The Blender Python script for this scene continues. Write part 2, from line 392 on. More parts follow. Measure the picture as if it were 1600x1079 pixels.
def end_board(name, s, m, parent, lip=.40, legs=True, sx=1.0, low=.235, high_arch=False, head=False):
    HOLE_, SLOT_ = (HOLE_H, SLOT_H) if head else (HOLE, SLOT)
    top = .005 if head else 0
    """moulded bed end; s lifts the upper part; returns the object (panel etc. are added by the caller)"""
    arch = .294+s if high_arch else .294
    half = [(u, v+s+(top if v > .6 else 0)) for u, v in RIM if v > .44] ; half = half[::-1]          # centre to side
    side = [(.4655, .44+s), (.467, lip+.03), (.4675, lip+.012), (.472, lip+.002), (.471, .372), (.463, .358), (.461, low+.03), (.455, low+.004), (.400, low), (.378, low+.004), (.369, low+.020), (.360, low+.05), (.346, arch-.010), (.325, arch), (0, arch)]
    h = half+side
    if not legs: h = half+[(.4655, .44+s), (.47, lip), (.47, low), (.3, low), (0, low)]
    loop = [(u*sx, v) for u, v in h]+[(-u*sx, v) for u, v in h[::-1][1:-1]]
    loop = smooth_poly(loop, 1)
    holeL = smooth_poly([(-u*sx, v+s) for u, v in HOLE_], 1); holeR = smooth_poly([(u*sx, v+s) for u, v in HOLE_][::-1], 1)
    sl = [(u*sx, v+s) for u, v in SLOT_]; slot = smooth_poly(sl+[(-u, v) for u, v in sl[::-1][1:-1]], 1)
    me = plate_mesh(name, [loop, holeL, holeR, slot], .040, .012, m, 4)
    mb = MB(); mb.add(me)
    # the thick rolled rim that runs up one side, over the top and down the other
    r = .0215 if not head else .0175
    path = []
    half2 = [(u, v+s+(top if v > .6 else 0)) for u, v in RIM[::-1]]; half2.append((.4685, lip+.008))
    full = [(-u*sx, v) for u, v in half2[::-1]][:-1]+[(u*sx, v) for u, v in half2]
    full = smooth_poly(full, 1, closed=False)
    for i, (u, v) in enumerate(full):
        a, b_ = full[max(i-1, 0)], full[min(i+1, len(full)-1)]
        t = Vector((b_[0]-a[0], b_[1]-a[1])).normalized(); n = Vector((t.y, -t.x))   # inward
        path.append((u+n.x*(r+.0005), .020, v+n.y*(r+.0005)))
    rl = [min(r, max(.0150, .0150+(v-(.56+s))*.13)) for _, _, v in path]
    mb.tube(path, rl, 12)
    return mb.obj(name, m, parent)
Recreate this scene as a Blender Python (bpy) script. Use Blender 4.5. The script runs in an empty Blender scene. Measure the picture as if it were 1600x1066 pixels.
● ● ● ● ●
> _EXERCISE_:
Retype all of the entries precisely as they are.

> _SOLUTION_:
The Blender Python script for this scene continues. Write part 2, from line 392 on. More parts follow. Measure the picture as if it were 1600x1079 pixels.
def end_board(name, s, m, parent, lip=.40, legs=True, sx=1.0, low=.235, high_arch=False, head=False):
    HOLE_, SLOT_ = (HOLE_H, SLOT_H) if head else (HOLE, SLOT)
    top = .005 if head else 0
    """moulded bed end; s lifts the upper part; returns the object (panel etc. are added by the caller)"""
    arch = .294+s if high_arch else .294
    half = [(u, v+s+(top if v > .6 else 0)) for u, v in RIM if v > .44] ; half = half[::-1]          # centre to side
    side = [(.4655, .44+s), (.467, lip+.03), (.4675, lip+.012), (.472, lip+.002), (.471, .372), (.463, .358), (.461, low+.03), (.455, low+.004), (.400, low), (.378, low+.004), (.369, low+.020), (.360, low+.05), (.346, arch-.010), (.325, arch), (0, arch)]
    h = half+side
    if not legs: h = half+[(.4655, .44+s), (.47, lip), (.47, low), (.3, low), (0, low)]
    loop = [(u*sx, v) for u, v in h]+[(-u*sx, v) for u, v in h[::-1][1:-1]]
    loop = smooth_poly(loop, 1)
    holeL = smooth_poly([(-u*sx, v+s) for u, v in HOLE_], 1); holeR = smooth_poly([(u*sx, v+s) for u, v in HOLE_][::-1], 1)
    sl = [(u*sx, v+s) for u, v in SLOT_]; slot = smooth_poly(sl+[(-u, v) for u, v in sl[::-1][1:-1]], 1)
    me = plate_mesh(name, [loop, holeL, holeR, slot], .040, .012, m, 4)
    mb = MB(); mb.add(me)
    # the thick rolled rim that runs up one side, over the top and down the other
    r = .0215 if not head else .0175
    path = []
    half2 = [(u, v+s+(top if v > .6 else 0)) for u, v in RIM[::-1]]; half2.append((.4685, lip+.008))
    full = [(-u*sx, v) for u, v in half2[::-1]][:-1]+[(u*sx, v) for u, v in half2]
    full = smooth_poly(full, 1, closed=False)
    for i, (u, v) in enumerate(full):
        a, b_ = full[max(i-1, 0)], full[min(i+1, len(full)-1)]
        t = Vector((b_[0]-a[0], b_[1]-a[1])).normalized(); n = Vector((t.y, -t.x))   # inward
        path.append((u+n.x*(r+.0005), .020, v+n.y*(r+.0005)))
    rl = [min(r, max(.0150, .0150+(v-(.56+s))*.13)) for _, _, v in path]
    mb.tube(path, rl, 12)
    return mb.obj(name, m, parent)
Recreate this scene as a Blender Python (bpy) script. Use Blender 4.5. The script runs in an empty Blender scene. Measure the picture as if it were 1600x1066 pixels.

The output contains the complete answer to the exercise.